----- AVAILABLE DATA -----
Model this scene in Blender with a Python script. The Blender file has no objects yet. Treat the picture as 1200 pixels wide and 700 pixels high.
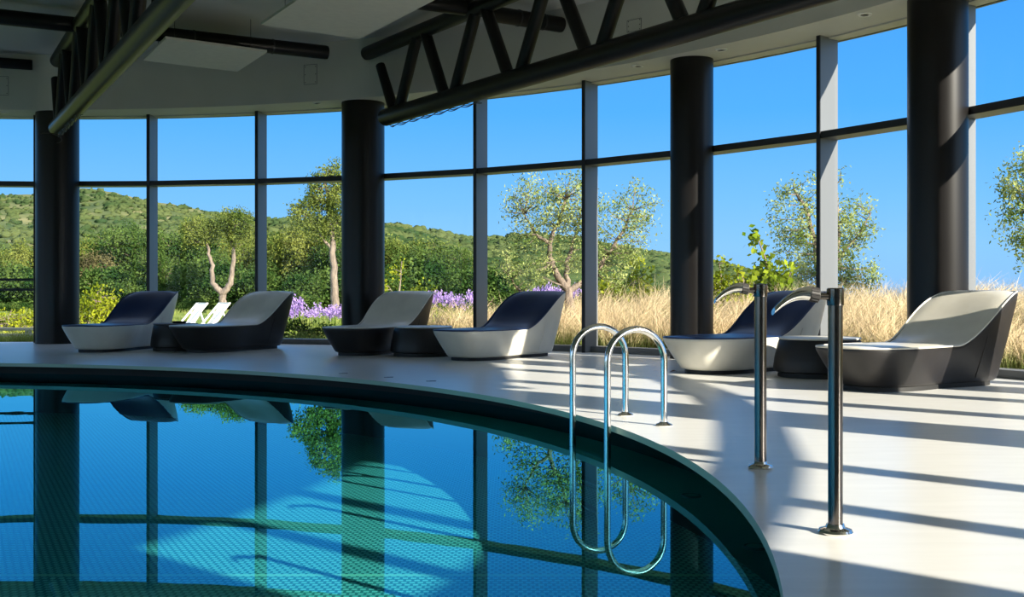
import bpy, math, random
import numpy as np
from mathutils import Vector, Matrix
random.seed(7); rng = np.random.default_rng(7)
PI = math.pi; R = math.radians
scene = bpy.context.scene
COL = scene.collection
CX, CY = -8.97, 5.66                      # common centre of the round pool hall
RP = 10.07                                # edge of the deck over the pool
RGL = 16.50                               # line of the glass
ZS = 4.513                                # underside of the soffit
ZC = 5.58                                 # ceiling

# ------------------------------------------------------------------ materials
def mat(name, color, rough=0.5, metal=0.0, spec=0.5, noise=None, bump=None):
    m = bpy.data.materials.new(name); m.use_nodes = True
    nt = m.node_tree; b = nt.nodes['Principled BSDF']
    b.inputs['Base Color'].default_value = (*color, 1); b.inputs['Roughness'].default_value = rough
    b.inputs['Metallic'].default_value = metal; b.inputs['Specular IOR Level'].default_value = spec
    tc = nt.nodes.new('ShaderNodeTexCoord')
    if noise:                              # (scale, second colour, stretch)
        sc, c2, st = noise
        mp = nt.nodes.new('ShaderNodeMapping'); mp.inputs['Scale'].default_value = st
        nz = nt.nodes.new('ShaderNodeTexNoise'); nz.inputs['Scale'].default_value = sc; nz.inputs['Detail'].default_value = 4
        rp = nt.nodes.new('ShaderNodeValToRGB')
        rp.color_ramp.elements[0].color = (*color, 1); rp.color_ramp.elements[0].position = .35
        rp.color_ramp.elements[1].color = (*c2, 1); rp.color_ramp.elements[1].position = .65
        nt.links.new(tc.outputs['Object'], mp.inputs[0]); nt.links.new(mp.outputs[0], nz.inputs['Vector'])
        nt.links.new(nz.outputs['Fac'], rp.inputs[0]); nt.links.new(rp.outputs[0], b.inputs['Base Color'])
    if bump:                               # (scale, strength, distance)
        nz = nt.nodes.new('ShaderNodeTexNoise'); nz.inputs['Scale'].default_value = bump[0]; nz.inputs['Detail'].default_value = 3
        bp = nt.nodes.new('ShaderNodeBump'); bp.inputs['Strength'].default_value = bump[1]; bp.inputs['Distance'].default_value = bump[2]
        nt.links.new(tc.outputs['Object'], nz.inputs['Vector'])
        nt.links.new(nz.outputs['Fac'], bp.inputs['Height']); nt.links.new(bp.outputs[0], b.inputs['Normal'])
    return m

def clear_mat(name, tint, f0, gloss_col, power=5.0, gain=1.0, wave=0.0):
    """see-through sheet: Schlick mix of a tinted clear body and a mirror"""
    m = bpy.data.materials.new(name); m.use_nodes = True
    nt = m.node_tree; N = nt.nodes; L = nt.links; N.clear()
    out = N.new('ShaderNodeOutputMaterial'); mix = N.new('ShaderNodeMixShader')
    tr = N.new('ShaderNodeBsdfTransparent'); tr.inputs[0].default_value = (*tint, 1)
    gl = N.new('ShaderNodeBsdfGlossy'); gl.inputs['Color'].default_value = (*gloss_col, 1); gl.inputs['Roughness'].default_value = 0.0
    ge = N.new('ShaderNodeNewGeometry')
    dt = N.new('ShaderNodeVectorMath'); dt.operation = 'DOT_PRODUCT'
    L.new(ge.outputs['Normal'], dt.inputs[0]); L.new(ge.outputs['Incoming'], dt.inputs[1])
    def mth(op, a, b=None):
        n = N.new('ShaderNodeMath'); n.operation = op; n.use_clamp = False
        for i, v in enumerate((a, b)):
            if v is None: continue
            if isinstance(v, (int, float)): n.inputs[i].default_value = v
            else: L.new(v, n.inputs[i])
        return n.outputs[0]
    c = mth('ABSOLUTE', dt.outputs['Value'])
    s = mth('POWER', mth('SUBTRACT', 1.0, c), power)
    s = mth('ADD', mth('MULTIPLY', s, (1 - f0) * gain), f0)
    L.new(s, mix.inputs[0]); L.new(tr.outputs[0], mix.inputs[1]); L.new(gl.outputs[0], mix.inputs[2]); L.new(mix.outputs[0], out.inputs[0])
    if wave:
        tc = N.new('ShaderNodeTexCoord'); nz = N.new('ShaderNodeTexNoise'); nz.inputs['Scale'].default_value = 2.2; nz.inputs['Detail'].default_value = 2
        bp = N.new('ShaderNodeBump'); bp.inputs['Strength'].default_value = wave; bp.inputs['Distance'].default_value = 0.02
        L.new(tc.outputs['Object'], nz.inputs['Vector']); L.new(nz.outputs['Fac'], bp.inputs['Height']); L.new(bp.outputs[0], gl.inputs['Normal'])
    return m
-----
STATED EXERCISE> Filter the data for the string "scene" and copy every line that has it.

REPLY TO THE TASK>
Model this scene in Blender with a Python script. The Blender file has no objects yet. Treat the picture as 1200 pixels wide and 700 pixels high.
scene = bpy.context.scene
COL = scene.collection